Outros elementos da construção desta teia relacional têm, entretanto, vindo a subir à praça pública, como é o caso do processo que o governo de Madrid reconheceu, no passado dia 23 de Março, estar em curso para a transferência para Marrocos do controlo do espaço aéreo da antiga colónia espanhola, até agora gerido a partir das Ilhas Canárias «conforme estabelecido no mapa da Organização da Aviação Civil Internacional, uma agência da ONU que supervisiona a aviação civil internacional.» «Foram iniciadas conversações com Marrocos neste domínio». As conversações «limitam-se à gestão do espaço aéreo e à coordenação entre as duas partes no interesse de ligações mais seguras e da cooperação técnica».
Esta comunicação «surge poucos dias depois de fontes do Instituto Cervantes terem dito ao El Independiente que o Instituto estava prestes a desembarcar em El Aaiún, a capital dos territórios do Sahara Ocidental ocupados por Marrocos, em mais um passo para o reconhecimento da soberania marroquina sobre o último território do continente africano pendente de descolonização.»

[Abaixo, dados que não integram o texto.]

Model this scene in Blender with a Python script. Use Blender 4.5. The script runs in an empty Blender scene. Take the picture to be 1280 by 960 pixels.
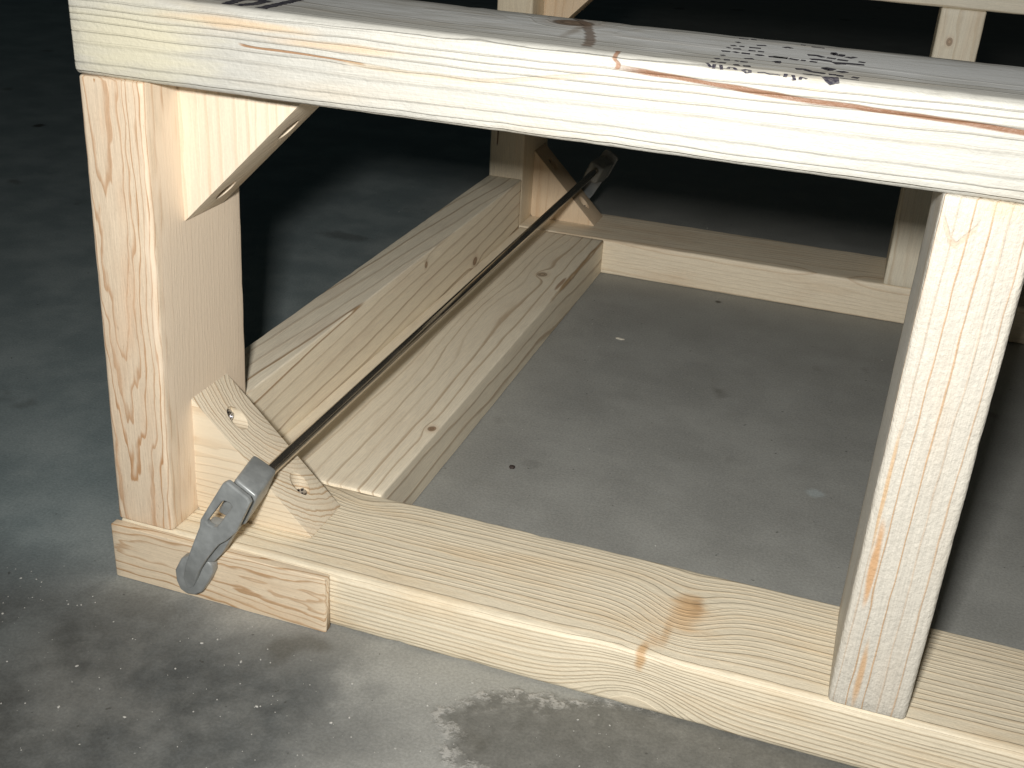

Na ocasião a Frente POLISARIO «publicou um comunicado em que rejeita os contactos entre Rabat e Madrid para a transferência do espaço aéreo saharaui. (…), "sem ter em conta a legalidade internacional e contra todas as forças políticas e a sociedade civil espanhola".» E no qual «condena igualmente a ideia de abrir uma extensão do Instituto Cervantes na cidade ocupada de El Aaiún, "o que põe em causa a credibilidade desta instituição e a coloca ao serviço de Marrocos para branquear a ocupação militar do Sahara Ocidental".»
Em todo este processo transparece a clara fraqueza de Madrid perante o desafio que o regime marroquino lhe colocou, como, aliás, a de toda a União Europeia, que não tem sido capaz de ter uma política externa autónoma, assente nos princípios e valores com que os seus políticos e representantes enchem a boca. É uma mera “Maria vai com as outras”. Por maus caminhos.